I had to slow the audio speed down to 0.8 or 0.9. Otherwise, the British accent and haste of the reader left me uncomprehending. In his dialect, the reader was competent.
Hobsbawm to me presents an extended essay, a commentary, a series of judgments about the events of the period he covers. I'd have preferred basic narrative. From what I've read about Hobsbawm, he was erudite, but to me he inserted as supporting arguments details of what happened in places around Europe and the world, assuming the reader already was quite familiar with the events referred to. Repeatedly, I felt he assumed the reader shared his broad and deep understanding of the events, so Hobsbawm's job was merely to connect them in his hypothesis. Over and over I felt puzzled, like I was missing the point.

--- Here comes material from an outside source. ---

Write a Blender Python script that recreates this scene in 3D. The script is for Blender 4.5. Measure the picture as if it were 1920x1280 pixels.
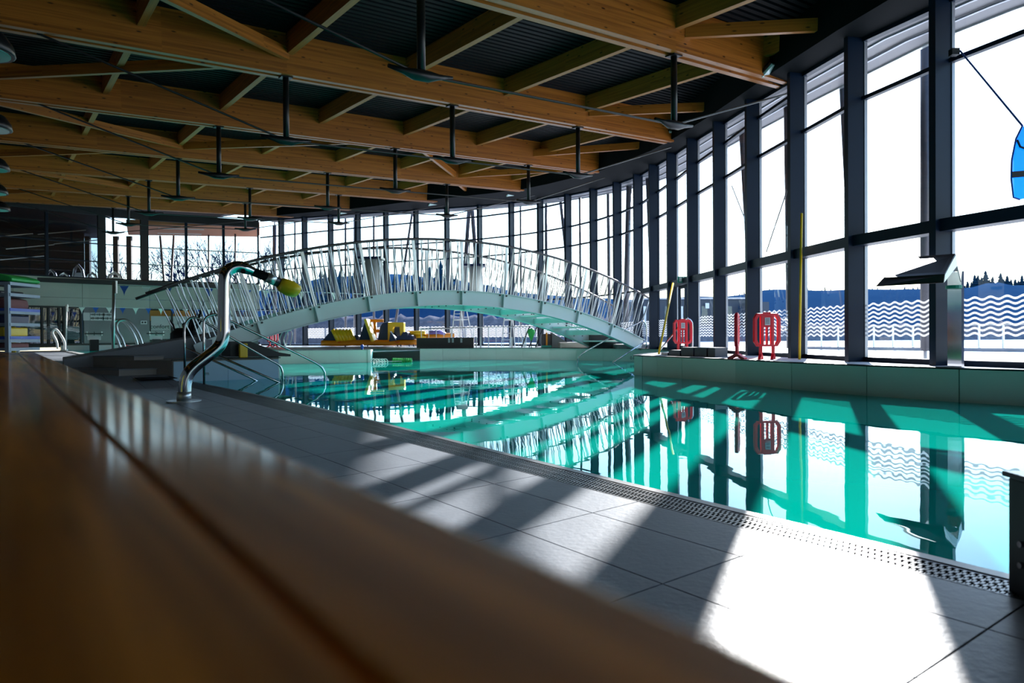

I was confused repeatedly by terms the author doesn't define, terms that encompass a lot of complexity: Jacobin, liberal, bourgeois, illuminist, masonic.
The book would have benefited from biographical sketches of characters upon their appearance less cursory than what Hobsbawm provides.
Too often, the tone of the book approaches pedantic assertion, as though Hobsbawm's interpretations and hypotheses are self evident, such that he need not lower himself to my level to get me to understand the events, nor need he carefully explain his sweeping conclusions.
Perhaps the standards for writing of history has changed in 6 decades. Maybe I'm thick headed or out of my depth. But authors must meet the reader at the latter's level.
Nonetheless, the book is dynamic and compelling enough that I am interested in reading the other 3 in this series; and in remediating my deficient knowledge of the historical events.
To me, this book might be best for a reader already expert in the history of 1789-1848, which does not include me, even after listening and concurrently reading this book. And he says nothing about the uprisings of 1848, so I am still looking for a book about that year.